The same reason a table stands with 3 legs and not with 2. When it’s not folded all of it’s edge is along one axis and nothing is stopping it falling along the second axis. Once it’s folded it now has support at 3 points that are NOT in a line with one another, so it’s now supported on both axis.

Anonymous 0 Comments

For a far more interesting experiment, try to use a single sheet of paper to bridge a gap between two tables. A flat sheet will fall through, but add a few folds to make a jigzag and it will be much stronger.

The reason is that a flat sheet cannot take on compound curvature. If you deliberately curve (or fold) it in one direction then it cannot curve also in the other direction. To do so would require it to stretch which it strongly resists.

Anonymous 0 Comments

Paper bends really easily, but it does not stretch easily at all. Bending the paper makes it so that in order to continue bending in the other direction, the paper needs to also stretch (otherwise it would tear). So the paper resists stretching, which has the side effect of resisting bending.

Anonymous 0 Comments

Paper standing on its end is in unstable equilibrium of one of its axes: while in principle it could balance, even the slightest nudge or breath in a direction perpendicular to its face will cause it to accelerate in that direction due to gravity, and thus fall down.

When folded, the paper is now in a stable equilibrium. Any small nudge will cause it to start tipping over, but at that point the center of mass will be positioned so to right the object back to its original configuration. So it takes a substantial push to knock it down.

Anonymous 0 Comments

The other comments are talking about balance but I think you’re really asking why a piece of paper appears to become more rigid when you fold it.

It has to do with surface *curvature*. You can think of curvature as *positive* or *negative* (or zero). The surface of a ball, for example, has positive curvature in both the X and Y directions. If you put your finger on the surface, it curves away from your finger in both directions. A horse saddle or a [Pringle chip](https://www.bakeryandsnacks.com/var/wrbm_gb_food_pharma/storage/images/publications/food-beverage-nutrition/bakeryandsnacks.com/article/2022/05/13/the-world-s-most-expensive-single-pringle/15412813-1-eng-GB/The-world-s-most-expensive-single-Pringle.jpg) has positive curvature in one direction, and negative in the other. That is, if your put your finger in the middle it will curve away from your finger in one direction but towards it in the other. A flat piece of paper has zero curvature – it doesn’t curve in any directions.

The mathematician Guass observed that you can multiply the curvature in one direction by the curvature in the other direction to get the 2D curvature of the surface, and that curvature must be maintained now matter what else you try to do to the surface. If you stretch and twist and shrink and enlarge and push and pull, the curvature must be maintained. For example, think about what happens when you try to make a map of the entire Earth – you **cannot** do it without warping or distorting the map, because the positively curved surface of the Earth *cannot* map 1 to 1 with the zero curve flat surface of a piece of paper.

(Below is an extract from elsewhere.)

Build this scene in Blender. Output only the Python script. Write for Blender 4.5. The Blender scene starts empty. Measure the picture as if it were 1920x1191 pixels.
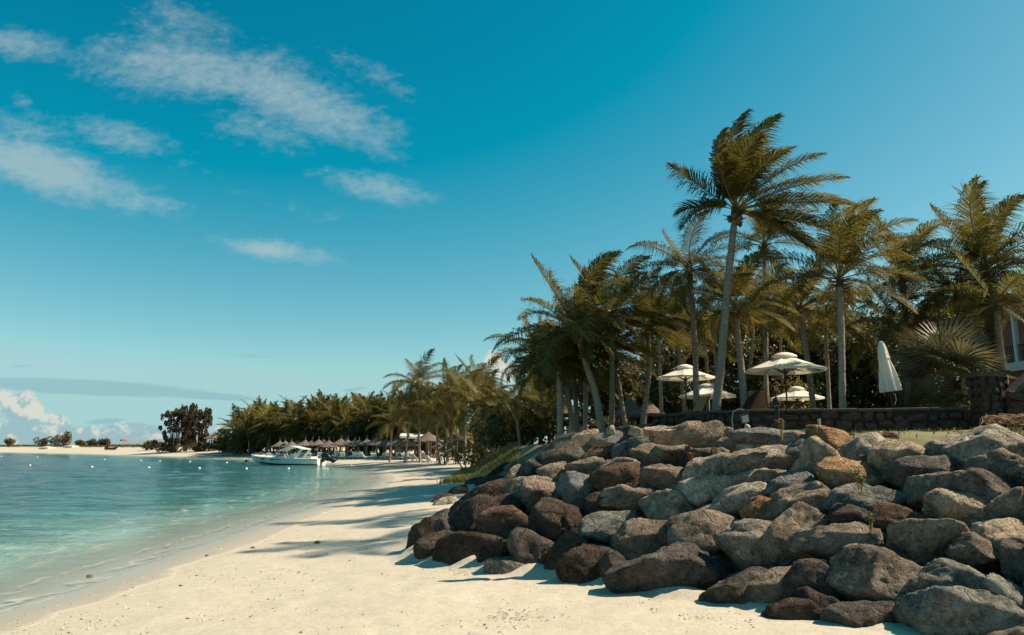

If you put a crease in a piece of paper, you haven’t changed the curvature of the entire surface, because the negative (or positive) curve you gave it with the crease is multiplied by the still-zero curvature of the paper in the other direction. That curvature *must* remain zero. If you then try to bend the paper again perpendicular to your crease, you would be changing the curvature of the paper, because instead of positive or negative times zero equals zero, you would have a positive or negative times a positive or negative, which would *not* be zero. Therefore, the paper *cannot* bend.